The exercise — Write the material out again in full, word for word. Do not include the pictures.

Dataset section —
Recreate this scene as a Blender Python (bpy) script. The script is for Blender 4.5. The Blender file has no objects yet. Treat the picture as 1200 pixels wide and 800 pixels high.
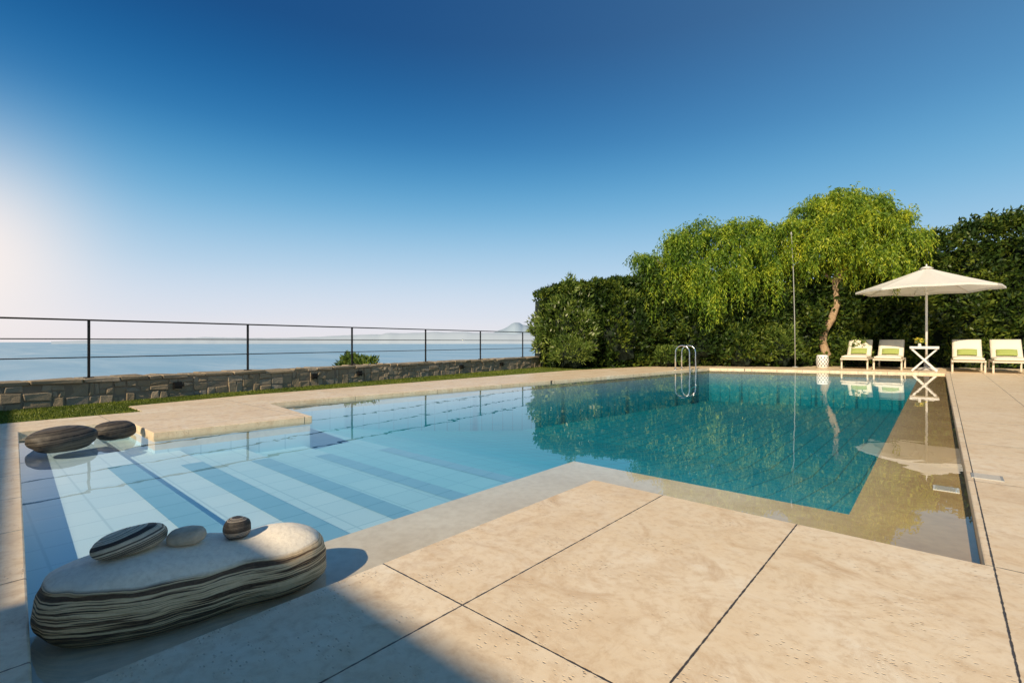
import bpy, bmesh, math, random
import numpy as np
from mathutils import Vector, Matrix, noise
from mathutils.bvhtree import BVHTree
random.seed(7); rng=np.random.default_rng(7)
U=0.8
scene=bpy.context.scene
col=scene.collection

# ------------------------------------------------------------------ helpers
def c2w(cx,cz):            # camera ground axes -> pool aligned axes (units)
    return (.750*cx-.661*cz, .661*cx+.750*cz)
def gpx(x,y,z=0.0):        # survey: ground position of a photo point (units)
    d=y-400.0; k=1.0-z
    return (k*(.75*(x-600)-379)/d, k*(.661*(x-600)+430)/d)

class MB:
    def __init__(s): s.v=[];s.f=[];s.m=[];s.r=[];s.sm=[]
    def add(s,vs,fs,m=0,r=None,smooth=False):
        o=len(s.v); s.v+= [tuple(v) for v in vs]
        if r is None: r=random.random()
        for f in fs:
            s.f.append(tuple(i+o for i in f)); s.m.append(m); s.r.append(r); s.sm.append(smooth)
    def box(s,c,a,b,d,m=0,j=0.0):
        c=Vector(c);a=Vector(a);b=Vector(b);d=Vector(d)
        vs=[]
        for sz in(-1,1):
            for sx,sy in((-1,-1),(1,-1),(1,1),(-1,1)):
                p=c+a*sx+b*sy+d*sz
                if j: p+=Vector((random.uniform(-j,j),random.uniform(-j,j),random.uniform(-j,j)))
                vs.append(p)
        s.add(vs,[(3,2,1,0),(4,5,6,7),(0,1,5,4),(1,2,6,5),(2,3,7,6),(3,0,4,7)],m)
    def abox(s,x0,x1,y0,y1,z0,z1,m=0):
        s.box(((x0+x1)/2,(y0+y1)/2,(z0+z1)/2),((x1-x0)/2,0,0),(0,(y1-y0)/2,0),(0,0,(z1-z0)/2),m)
    def tube(s,pts,rad,n=8,m=0,cap=True,wob=0):
        pts=[Vector(p) for p in pts]
        if not hasattr(rad,'__len__'): rad=[rad]*len(pts)
        vs=[];fs=[];up=Vector((0.13,0.21,1)).normalized();prev=None
        for i,p in enumerate(pts):
            t=(pts[min(i+1,len(pts)-1)]-pts[max(i-1,0)]).normalized()
            if prev is None:
                a=t.cross(up)
                if a.length<1e-3:a=t.cross(Vector((1,0,0)))
            else: a=prev-t*prev.dot(t)
            a.normalize();b=t.cross(a);prev=a
            for k in range(n):
                th=2*math.pi*k/n
                r=rad[i]*(1+wob*random.uniform(-1,1))
                vs.append(p+a*math.cos(th)*r+b*math.sin(th)*r)
        for i in range(len(pts)-1):
            for k in range(n):
                k2=(k+1)%n
                fs.append((i*n+k,i*n+k2,(i+1)*n+k2,(i+1)*n+k))
        if cap: fs.append(tuple(range(n))[::-1]); fs.append(tuple((len(pts)-1)*n+k for k in range(n)))
        s.add(vs,fs,m,smooth=True)
    def lathe(s,prof,n=24,m=0,c=(0,0,0)):
        vs=[];fs=[]
        for (r,z) in prof:
            for k in range(n):
                th=2*math.pi*k/n; vs.append((c[0]+r*math.cos(th),c[1]+r*math.sin(th),c[2]+z))
        for i in range(len(prof)-1):
            for k in range(n):
                k2=(k+1)%n; fs.append((i*n+k,i*n+k2,(i+1)*n+k2,(i+1)*n+k))
        fs.append(tuple(range(n))[::-1]); fs.append(tuple((len(prof)-1)*n+k for k in range(n)))
        s.add(vs,fs,m,smooth=True)
    def build(s,name,mats,parent=None,loc=None,bevel=0,**kw):
        me=bpy.data.meshes.new(name); me.from_pydata(s.v,[],s.f)
        for m in (mats if isinstance(mats,(list,tuple)) else [mats]): me.materials.append(m)
        me.polygons.foreach_set('material_index',s.m)
        me.polygons.foreach_set('use_smooth',s.sm)
        at=me.attributes.new('rnd','FLOAT','FACE'); at.data.foreach_set('value',s.r)
        me.update()
        ob=bpy.data.objects.new(name,me); col.objects.link(ob)
        if parent: ob.parent=parent
        if loc is not None: ob.location=loc
        if bevel:
            b=ob.modifiers.new('bevel','BEVEL'); b.width=bevel; b.segments=2; b.limit_method='ANGLE'
        for k,v in kw.items(): ob[k]=v
        return ob
def empty(name,loc,**kw):
    e=bpy.data.objects.new(name,None); e.empty_display_size=.1; e.location=loc; col.objects.link(e)
    for k,v in kw.items(): e[k]=v
    return e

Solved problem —
Recreate this scene as a Blender Python (bpy) script. The script is for Blender 4.5. The Blender file has no objects yet. Treat the picture as 1200 pixels wide and 800 pixels high.
import bpy, bmesh, math, random
import numpy as np
from mathutils import Vector, Matrix, noise
from mathutils.bvhtree import BVHTree
random.seed(7); rng=np.random.default_rng(7)
U=0.8
scene=bpy.context.scene
col=scene.collection

# ------------------------------------------------------------------ helpers
def c2w(cx,cz):            # camera ground axes -> pool aligned axes (units)
    return (.750*cx-.661*cz, .661*cx+.750*cz)
def gpx(x,y,z=0.0):        # survey: ground position of a photo point (units)
    d=y-400.0; k=1.0-z
    return (k*(.75*(x-600)-379)/d, k*(.661*(x-600)+430)/d)

class MB:
    def __init__(s): s.v=[];s.f=[];s.m=[];s.r=[];s.sm=[]
    def add(s,vs,fs,m=0,r=None,smooth=False):
        o=len(s.v); s.v+= [tuple(v) for v in vs]
        if r is None: r=random.random()
        for f in fs:
            s.f.append(tuple(i+o for i in f)); s.m.append(m); s.r.append(r); s.sm.append(smooth)
    def box(s,c,a,b,d,m=0,j=0.0):
        c=Vector(c);a=Vector(a);b=Vector(b);d=Vector(d)
        vs=[]
        for sz in(-1,1):
            for sx,sy in((-1,-1),(1,-1),(1,1),(-1,1)):
                p=c+a*sx+b*sy+d*sz
                if j: p+=Vector((random.uniform(-j,j),random.uniform(-j,j),random.uniform(-j,j)))
                vs.append(p)
        s.add(vs,[(3,2,1,0),(4,5,6,7),(0,1,5,4),(1,2,6,5),(2,3,7,6),(3,0,4,7)],m)
    def abox(s,x0,x1,y0,y1,z0,z1,m=0):
        s.box(((x0+x1)/2,(y0+y1)/2,(z0+z1)/2),((x1-x0)/2,0,0),(0,(y1-y0)/2,0),(0,0,(z1-z0)/2),m)
    def tube(s,pts,rad,n=8,m=0,cap=True,wob=0):
        pts=[Vector(p) for p in pts]
        if not hasattr(rad,'__len__'): rad=[rad]*len(pts)
        vs=[];fs=[];up=Vector((0.13,0.21,1)).normalized();prev=None
        for i,p in enumerate(pts):
            t=(pts[min(i+1,len(pts)-1)]-pts[max(i-1,0)]).normalized()
            if prev is None:
                a=t.cross(up)
                if a.length<1e-3:a=t.cross(Vector((1,0,0)))
            else: a=prev-t*prev.dot(t)
            a.normalize();b=t.cross(a);prev=a
            for k in range(n):
                th=2*math.pi*k/n
                r=rad[i]*(1+wob*random.uniform(-1,1))
                vs.append(p+a*math.cos(th)*r+b*math.sin(th)*r)
        for i in range(len(pts)-1):
            for k in range(n):
                k2=(k+1)%n
                fs.append((i*n+k,i*n+k2,(i+1)*n+k2,(i+1)*n+k))
        if cap: fs.append(tuple(range(n))[::-1]); fs.append(tuple((len(pts)-1)*n+k for k in range(n)))
        s.add(vs,fs,m,smooth=True)
    def lathe(s,prof,n=24,m=0,c=(0,0,0)):
        vs=[];fs=[]
        for (r,z) in prof:
            for k in range(n):
                th=2*math.pi*k/n; vs.append((c[0]+r*math.cos(th),c[1]+r*math.sin(th),c[2]+z))
        for i in range(len(prof)-1):
            for k in range(n):
                k2=(k+1)%n; fs.append((i*n+k,i*n+k2,(i+1)*n+k2,(i+1)*n+k))
        fs.append(tuple(range(n))[::-1]); fs.append(tuple((len(prof)-1)*n+k for k in range(n)))
        s.add(vs,fs,m,smooth=True)
    def build(s,name,mats,parent=None,loc=None,bevel=0,**kw):
        me=bpy.data.meshes.new(name); me.from_pydata(s.v,[],s.f)
        for m in (mats if isinstance(mats,(list,tuple)) else [mats]): me.materials.append(m)
        me.polygons.foreach_set('material_index',s.m)
        me.polygons.foreach_set('use_smooth',s.sm)
        at=me.attributes.new('rnd','FLOAT','FACE'); at.data.foreach_set('value',s.r)
        me.update()
        ob=bpy.data.objects.new(name,me); col.objects.link(ob)
        if parent: ob.parent=parent
        if loc is not None: ob.location=loc
        if bevel:
            b=ob.modifiers.new('bevel','BEVEL'); b.width=bevel; b.segments=2; b.limit_method='ANGLE'
        for k,v in kw.items(): ob[k]=v
        return ob
def empty(name,loc,**kw):
    e=bpy.data.objects.new(name,None); e.empty_display_size=.1; e.location=loc; col.objects.link(e)
    for k,v in kw.items(): e[k]=v
    return e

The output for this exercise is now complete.